The most interesting commits are often the smallest. Case in point: Hermes’s fix for the copy button tooltip in the desktop app.
The commit: fix(desktop): add tooltip and fix scrollbar overlap on tool output copy button.
Yes, it’s a tooltip fix. But it reveals something important about how Hermes thinks about agent output.
The Problem
When Hermes displays tool output in the desktop app, there’s a copy button that lets you grab the output to clipboard. Two issues:
- No tooltip — new users had to guess what the button did
- Scrollbar overlap — the copy button overlapped with the scrollbar, making it hard to click
Both are small UX issues. Both are the kind of thing you can ship with and call “good enough.” Hermes fixed both.
Why This Matters
AI agents generate a lot of output. Tool calls produce JSON, code, logs, errors, and results. The way that output is presented — not just generated — determines whether the agent is useful or overwhelming.

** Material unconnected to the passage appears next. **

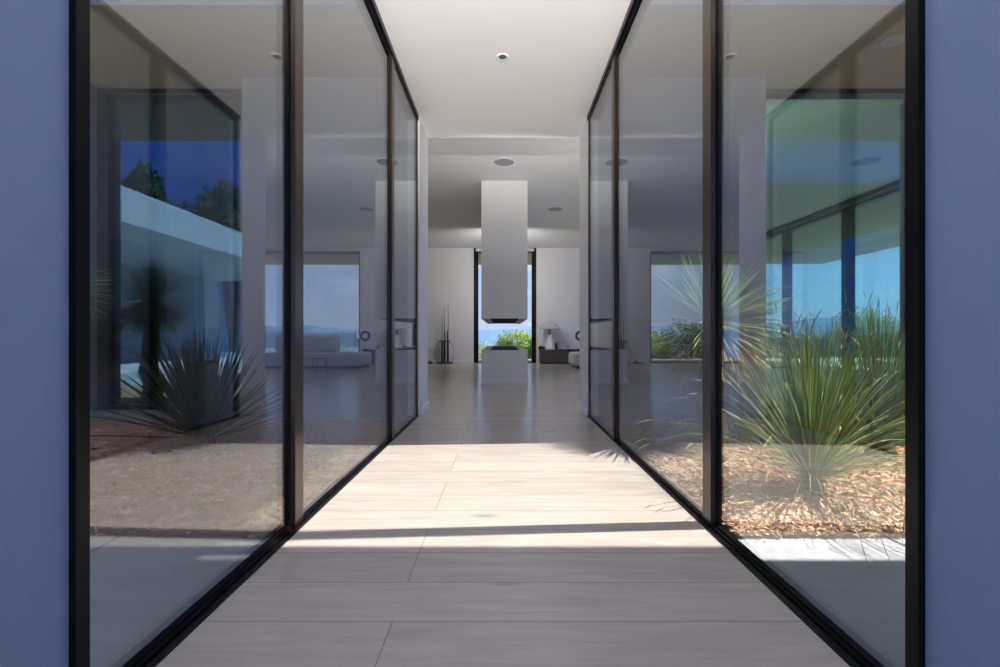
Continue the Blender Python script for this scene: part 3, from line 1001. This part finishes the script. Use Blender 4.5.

Good UX in an AI agent means:
- Discoverability — can users find what they need? (tooltips help)
- Usability — can users act on what they see? (buttons that work matter)
- Clarity — is the output readable? (scrollbar overlap blocks clarity)
Most coding agents skip this. They dump raw text into a terminal and call it done. Hermes is investing in presentation because presentation determines comprehension.
The Bigger Picture
This commit is part of a pattern of UX investments in Hermes:
- Auto-scrolling tool windows
- Collapsible tool sequences
- Theme-aware output formatting
- Console dashboard with WebSocket streaming
Hermes isn’t just building agent capabilities — it’s building an interface that makes those capabilities accessible. The desktop team is iterating on presentation with the same intensity as the core agent team is iterating on features.
The tooltip fix is small. But the philosophy behind it — that agent output should be well-presented, not just present — is anything but.